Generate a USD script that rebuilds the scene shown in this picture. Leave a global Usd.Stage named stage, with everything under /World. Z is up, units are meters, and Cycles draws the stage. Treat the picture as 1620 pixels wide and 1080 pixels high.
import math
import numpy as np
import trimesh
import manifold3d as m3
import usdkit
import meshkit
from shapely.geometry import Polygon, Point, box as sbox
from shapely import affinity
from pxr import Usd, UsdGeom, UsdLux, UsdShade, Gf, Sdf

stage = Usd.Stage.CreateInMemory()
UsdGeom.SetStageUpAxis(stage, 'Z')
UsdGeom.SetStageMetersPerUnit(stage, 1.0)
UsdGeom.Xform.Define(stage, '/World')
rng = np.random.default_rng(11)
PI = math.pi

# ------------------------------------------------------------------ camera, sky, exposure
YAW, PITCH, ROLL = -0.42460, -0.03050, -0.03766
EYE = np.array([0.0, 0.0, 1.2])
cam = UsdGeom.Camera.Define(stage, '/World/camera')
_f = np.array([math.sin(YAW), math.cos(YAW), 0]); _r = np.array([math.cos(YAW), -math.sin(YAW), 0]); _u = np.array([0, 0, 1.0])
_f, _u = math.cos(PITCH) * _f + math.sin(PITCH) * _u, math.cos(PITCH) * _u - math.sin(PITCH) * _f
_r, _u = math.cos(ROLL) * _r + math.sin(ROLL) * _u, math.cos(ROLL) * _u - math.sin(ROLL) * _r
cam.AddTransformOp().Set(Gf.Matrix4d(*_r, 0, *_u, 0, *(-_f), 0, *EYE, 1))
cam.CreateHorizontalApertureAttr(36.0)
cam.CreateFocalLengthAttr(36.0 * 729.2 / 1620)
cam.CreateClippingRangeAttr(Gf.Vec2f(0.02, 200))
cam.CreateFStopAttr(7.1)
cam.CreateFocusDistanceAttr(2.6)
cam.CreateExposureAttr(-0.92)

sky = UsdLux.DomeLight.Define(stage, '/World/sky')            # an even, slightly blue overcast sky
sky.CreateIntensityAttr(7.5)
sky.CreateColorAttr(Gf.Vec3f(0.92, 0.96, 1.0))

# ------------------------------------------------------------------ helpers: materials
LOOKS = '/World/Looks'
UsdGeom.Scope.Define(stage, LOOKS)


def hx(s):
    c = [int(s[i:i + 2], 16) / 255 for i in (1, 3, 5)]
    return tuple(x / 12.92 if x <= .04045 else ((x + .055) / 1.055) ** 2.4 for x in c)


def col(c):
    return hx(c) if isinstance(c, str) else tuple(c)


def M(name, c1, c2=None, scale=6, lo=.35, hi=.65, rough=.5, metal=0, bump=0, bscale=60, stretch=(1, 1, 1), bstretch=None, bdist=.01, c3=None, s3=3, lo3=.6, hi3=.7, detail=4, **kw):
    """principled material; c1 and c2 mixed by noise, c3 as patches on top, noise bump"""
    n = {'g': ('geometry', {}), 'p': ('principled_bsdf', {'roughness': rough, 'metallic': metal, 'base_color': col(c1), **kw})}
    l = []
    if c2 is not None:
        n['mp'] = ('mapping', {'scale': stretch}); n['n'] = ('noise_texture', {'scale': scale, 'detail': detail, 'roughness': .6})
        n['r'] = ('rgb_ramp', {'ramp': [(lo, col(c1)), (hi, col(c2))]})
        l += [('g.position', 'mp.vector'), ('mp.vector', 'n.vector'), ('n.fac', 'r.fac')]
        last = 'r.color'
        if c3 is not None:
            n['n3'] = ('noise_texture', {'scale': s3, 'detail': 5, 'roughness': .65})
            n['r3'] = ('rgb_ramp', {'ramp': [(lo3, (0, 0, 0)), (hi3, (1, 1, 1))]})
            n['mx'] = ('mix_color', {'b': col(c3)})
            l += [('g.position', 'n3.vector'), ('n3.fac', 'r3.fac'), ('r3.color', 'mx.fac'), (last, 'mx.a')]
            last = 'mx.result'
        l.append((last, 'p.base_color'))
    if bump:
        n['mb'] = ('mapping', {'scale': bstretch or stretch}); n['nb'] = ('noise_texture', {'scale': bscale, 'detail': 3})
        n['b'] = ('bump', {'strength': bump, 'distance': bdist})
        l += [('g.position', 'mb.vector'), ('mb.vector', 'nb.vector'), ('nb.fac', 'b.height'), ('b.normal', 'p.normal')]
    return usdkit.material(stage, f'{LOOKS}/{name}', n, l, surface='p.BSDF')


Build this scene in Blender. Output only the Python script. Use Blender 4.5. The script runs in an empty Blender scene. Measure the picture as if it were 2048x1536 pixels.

* _TASK GOAL_:
Everything from the first line through the line containing "PI = math.pi" should be quoted exactly, and nothing beyond it.

* _TASK RESULT_:
Generate a USD script that rebuilds the scene shown in this picture. Leave a global Usd.Stage named stage, with everything under /World. Z is up, units are meters, and Cycles draws the stage. Treat the picture as 1620 pixels wide and 1080 pixels high.
import math
import numpy as np
import trimesh
import manifold3d as m3
import usdkit
import meshkit
from shapely.geometry import Polygon, Point, box as sbox
from shapely import affinity
from pxr import Usd, UsdGeom, UsdLux, UsdShade, Gf, Sdf

stage = Usd.Stage.CreateInMemory()
UsdGeom.SetStageUpAxis(stage, 'Z')
UsdGeom.SetStageMetersPerUnit(stage, 1.0)
UsdGeom.Xform.Define(stage, '/World')
rng = np.random.default_rng(11)
PI = math.pi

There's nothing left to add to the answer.